Sin embargo, no me ciega el sectarismo como para no reconocer los méritos del régimen de Franco en el que viví y su balance final positivo en la historia de España. No se puede mirar al pasado desde el maniqueísmo. Ni todo lo de entonces fue malo, ni todo lo traído por la Constitución y el régimen del 78 bueno.

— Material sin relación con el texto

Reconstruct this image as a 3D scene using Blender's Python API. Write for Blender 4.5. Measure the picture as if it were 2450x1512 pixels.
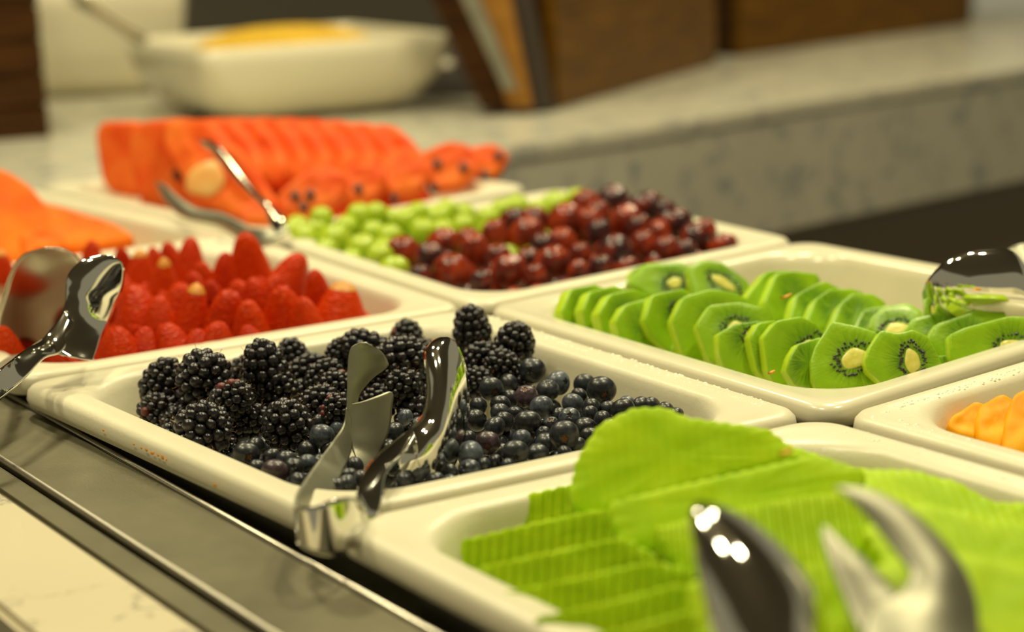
import bpy, bmesh, math, random
from mathutils import Vector, Matrix, noise
for o in list(bpy.data.objects): bpy.data.objects.remove(o)
SC = bpy.context.scene; COL = SC.collection
rnd = random.Random(7)
# ------------------------------------------------------------------ camera, world, lights, exposure
W, H, F = 2450.0, 1512.0, 4621.0
CAM = Vector((.969, -.3247, .237)); PITCH, ROLL, YAW = .2131, -.0405, -.995
FW = Vector((math.sin(YAW)*math.cos(PITCH), math.cos(YAW)*math.cos(PITCH), -math.sin(PITCH)))
_r = Vector((math.cos(YAW), -math.sin(YAW), 0)); _u = _r.cross(FW)
RT = _r*math.cos(ROLL) + _u*math.sin(ROLL); UP = _u*math.cos(ROLL) - _r*math.sin(ROLL)
cam = bpy.data.cameras.new('camera'); cam.sensor_width = 36; cam.lens = F/W*36
cam.clip_start = .02; cam.clip_end = 60
cam.dof.use_dof = True; cam.dof.focus_distance = .925; cam.dof.aperture_fstop = 5.4
co = bpy.data.objects.new('camera', cam); COL.objects.link(co)
co.matrix_world = Matrix(((RT.x, UP.x, -FW.x, CAM.x), (RT.y, UP.y, -FW.y, CAM.y), (RT.z, UP.z, -FW.z, CAM.z), (0, 0, 0, 1)))
SC.camera = co
SC.view_settings.view_transform = 'Standard'; SC.view_settings.look = 'None'
SC.view_settings.gamma = 1; SC.view_settings.use_curve_mapping = False
SC.view_settings.exposure = -0.14
wd = bpy.data.worlds.new('world'); SC.world = wd; wd.use_nodes = True
wd.node_tree.nodes['Background'].inputs[0].default_value = (1.0, .90, .58, 1)
wd.node_tree.nodes['Background'].inputs[1].default_value = .30
def area(name, loc, size, power, col=(1, .90, .56), target=(.1, .25, 0), sizey=None):
    l = bpy.data.lights.new(name, 'AREA'); l.size = size; l.energy = power; l.color = col
    l.shape = 'DISK' if not sizey else 'RECTANGLE'
    if sizey: l.size_y = sizey
    o = bpy.data.objects.new(name, l); COL.objects.link(o); o.location = loc
    o.rotation_euler = (Vector(target)-Vector(loc)).to_track_quat('-Z', 'Y').to_euler()
    return o
area('ceiling_lamp_light', (-.35, .9, 1.50), .16, 13)
area('ceiling_lamp_light', (.45, .75, 1.50), .16, 12.5)
area('ceiling_lamp_light', (.15, -.30, 1.50), .16, 10)
area('ceiling_lamp_light', (-1.2, .35, 1.50), .22, 13, target=(-1.1, .6, 0))
area('ceiling_lamp_light', (-1.0, 1.9, 1.50), .22, 15, target=(-1.0, 1.5, 0))
area('ceiling_lamp_light', (-.55, -.35, 1.50), .16, 9.5)
# ------------------------------------------------------------------ helpers
def at(px, py, d):                 # pixel + distance along the camera axis
    return CAM + FW*d + RT*((px-W/2)*d/F) - UP*((py-H/2)*d/F)
def atz(px, py, z=0.0):            # pixel on a horizontal plane
    v = FW*F + RT*(px-W/2) - UP*(py-H/2)
    return CAM + v*((z-CAM.z)/v.z)
def depth(p): return (p-CAM).dot(FW)
GR = Vector((_r.x, _r.y, 0)).normalized(); GB = Vector((-math.sin(YAW), -math.cos(YAW), 0))  # ground right, ground toward viewer
def nrm(a, b, c): return (GR*a + GB*b + Vector((0, 0, c))).normalized()
def tag(o, label=None, cat=None, group=None, kind=None):
    if label: o['label'] = label
    if cat: o['category'] = cat
    if group: o['group'] = group
    if kind: o['kind'] = kind
    return o
def mesh(name, verts, faces, mat, parent=None, smooth=True, loc=None, mw=None):
    me = bpy.data.meshes.new(name); me.from_pydata([tuple(v) for v in verts], [], faces); me.update()
    if smooth: me.polygons.foreach_set('use_smooth', [True]*len(me.polygons))
    me.materials.append(mat)
    o = bpy.data.objects.new(name, me); COL.objects.link(o)
    if parent: o.parent = parent
    if mw is not None: o.matrix_world = mw
    elif loc is not None: o.location = loc
    return o
def bmobj(name, bm, mat, parent=None, smooth=True):
    bmesh.ops.recalc_face_normals(bm, faces=bm.faces)
    me = bpy.data.meshes.new(name); bm.to_mesh(me); bm.free()
    if smooth: me.polygons.foreach_set('use_smooth', [True]*len(me.polygons))
    me.materials.append(mat)
    o = bpy.data.objects.new(name, me); COL.objects.link(o)
    if parent: o.parent = parent
    return o
def empty(name, loc=(0, 0, 0), rz=0):
    o = bpy.data.objects.new(name, None); COL.objects.link(o); o.location = loc; o.rotation_euler = (0, 0, rz)
    o.empty_display_size = .02; return o
def solid(o, t, bev=0, sub=0):
    m = o.modifiers.new('s', 'SOLIDIFY'); m.thickness = t; m.offset = 0
    if bev:
        b = o.modifiers.new('b', 'BEVEL'); b.width = bev; b.segments = 2; b.limit_method = 'ANGLE'
    return o
# ---- node materials
class NT:
    def __init__(s, name):
        s.m = bpy.data.materials.new(name); s.m.use_nodes = True; s.n = s.m.node_tree.nodes; s.l = s.m.node_tree.links
        s.b = s.n['Principled BSDF']
    def add(s, t, **k):
        n = s.n.new(t)
        for a, v in k.items(): setattr(n, a, v)
        return n
    def lk(s, a, b): s.l.new(a, b)
    def coord(s, which='Object', scale=None):
        tc = s.add('ShaderNodeTexCoord'); out = tc.outputs[which]
        if scale:
            mp = s.add('ShaderNodeMapping'); mp.inputs['Scale'].default_value = scale; s.lk(out, mp.inputs['Vector']); out = mp.outputs[0]
        return out
    def noise(s, vec, scale, detail=3, rough=.5, dist=0):
        n = s.add('ShaderNodeTexNoise'); n.inputs['Scale'].default_value = scale; n.inputs['Detail'].default_value = detail
        n.inputs['Roughness'].default_value = rough; n.inputs['Distortion'].default_value = dist; s.lk(vec, n.inputs['Vector']); return n.outputs[0]
    def ramp(s, fac, stops):
        r = s.add('ShaderNodeValToRGB'); e = r.color_ramp.elements
        while len(e) < len(stops): e.new(.5)
        for i, (p, c) in enumerate(stops): e[i].position = p; e[i].color = (*c, 1)
        s.lk(fac, r.inputs[0]); return r.outputs[0]
    def mix(s, fac, a, b):
        n = s.add('ShaderNodeMix', data_type='RGBA')
        if isinstance(fac, float): n.inputs[0].default_value = fac
        else: s.lk(fac, n.inputs[0])
        for v, i in ((a, 6), (b, 7)):
            if isinstance(v, tuple): n.inputs[i].default_value = (*v, 1)
            else: s.lk(v, n.inputs[i])
        return n.outputs[2]
    def math(s, op, a, b=None, c=None):
        n = s.add('ShaderNodeMath', operation=op)
        for i, v in enumerate((a, b, c)):
            if v is None: continue
            if isinstance(v, (int, float)): n.inputs[i].default_value = v
            else: s.lk(v, n.inputs[i])
        return n.outputs[0]
    def bump(s, h, strength, dist=.001):
        n = s.add('ShaderNodeBump'); n.inputs['Strength'].default_value = strength; n.inputs['Distance'].default_value = dist
        s.lk(h, n.inputs['Height']); s.lk(n.outputs[0], s.b.inputs['Normal'])
    def col(s, c):
        if isinstance(c, tuple): s.b.inputs['Base Color'].default_value = (*c, 1)
        else: s.lk(c, s.b.inputs['Base Color'])
    def set(s, **k):
        for a, v in k.items(): s.b.inputs[a.replace('_', ' ')].default_value = v
def simple(name, c, rough=.5, metal=0, sss=0, sssr=(.004, .003, .001), spec=.5, coat=0):
    t = NT(name); t.col(c); t.set(Roughness=rough, Metallic=metal)
    t.b.inputs['Specular IOR Level'].default_value = spec
    if sss:
        t.b.inputs['Subsurface Weight'].default_value = sss; t.b.inputs['Subsurface Radius'].default_value = (1, .8, .4)
        t.b.inputs['Subsurface Scale'].default_value = .004
    if coat: t.b.inputs['Coat Weight'].default_value = coat; t.b.inputs['Coat Roughness'].default_value = .1
    return t
def fruit(name, c1, c2, nscale=90, rough=.35, bump=.3, sss=.3, bscale=500, coat=.2, ssc=.004, stretch=None, spec=.5):
    t = NT(name); v = t.coord('Object', stretch)
    n = t.noise(v, nscale, 4); t.col(t.ramp(n, [(.35, c1), (.65, c2)]))
    t.set(Roughness=rough); t.bump(t.noise(v, bscale, 4), bump, .0006); t.b.inputs['Specular IOR Level'].default_value = spec
    t.b.inputs['Subsurface Weight'].default_value = sss; t.b.inputs['Subsurface Radius'].default_value = (1, .8, .35)
    t.b.inputs['Subsurface Scale'].default_value = ssc; t.b.inputs['Coat Weight'].default_value = coat; t.b.inputs['Coat Roughness'].default_value = .15
    return t
M = {}
def tray_mat(name, rough, bump):
    t = NT(name); v = t.coord('Object'); n = t.noise(v, 25, 3)
    t.col(t.ramp(n, [(.3, (.74, .69, .51)), (.7, (.78, .73, .545))])); t.set(Roughness=rough)
    t.bump(t.noise(v, 420, 3, .6), bump, .0006); return t.m
M['tray'] = tray_mat('textured_cream_melamine', .34, .22)
M['tray_smooth'] = tray_mat('smooth_cream_melamine', .2, .03)
M['droplet'] = simple('water_droplet', (.86, .83, .66), .22, spec=.6).m
t = NT('brushed_steel'); v = t.coord('Object', (1, 30, 1)); n = t.noise(t.coord('Object'), 14, 5, .6); n2 = t.noise(t.coord('Object'), 700, 2)
t.col(t.ramp(n, [(.3, (.15, .135, .085)), (.7, (.22, .20, .13))])); t.set(Metallic=.75, Roughness=.45)
t.bump(n2, .25, .0005); M['steel'] = t.m
t = NT('worn_steel_edge'); t.col((.62, .58, .48)); t.set(Metallic=.9, Roughness=.25); M['steel_edge'] = t.m
t = NT('dull_ridge'); t.col((.34, .31, .25)); t.set(Metallic=.8, Roughness=.4); M['ridge'] = t.m
t = NT('polished_steel'); t.col((.72, .71, .66)); t.set(Metallic=1, Roughness=.07); M['chrome'] = t.m
t = NT('smeared_steel'); t.col((.50, .46, .38)); t.set(Metallic=1, Roughness=.16); M['chrome_soft'] = t.m
t = NT('satin_steel'); v = t.coord('Object'); t.col(t.ramp(t.noise(v, 60, 3), [(.3, (.30, .29, .22)), (.7, (.38, .37, .28))])); t.set(Metallic=.9, Roughness=.46)
t.bump(t.noise(v, 900, 2), .12, .0003); M['satin'] = t.m
M['dark_steel'] = simple('dark_steel_well', (.14, .13, .10), .45, .6).m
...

Reclamo libertad para poder hablar de todo ello, de las luces y de las sombras. Reclamo el derecho de muchos españoles, mayores de sesenta años, a que no nos hagan un trasplante de memoria, para convencernos que es verdad lo que nos cuentan, y no lo que vivimos. Reclamo que no se puede defender la libertad, imponiendo una dictadura de opinión única y obligatoria. Y defiendo el derecho de la Fundación Francisco Franco, de la que nunca he sido miembro, a desarrollar en paz y libertad su labor, al servicio de la investigación y el mejor conocimiento de una etapa de la historia de España, que simplemente no se puede borrar de un plumazo ni condenar en bloque.
Así lo proclamo por amor a la verdad, en defensa de la memoria de mi padre, que sirvió lealmente al régimen de Franco -como los padres de muchos millones de españoles, cada uno en su puesto-, y que tienen derecho a no ser tratados como si hubieran sido oficiales de la Gestapo. Tengo en mente especialmente a los votantes del PP, e incluso de Vox, que parecen haber comprado una mentira que deshonra la obra de sus propios progenitores.
Y lo escribo antes de que alguien tenga respaldo legal para imponerme una multa entre 200 y 150.000 euros aplicándome la nueva, sectaria y revanchista Ley de la Memoria Democrática.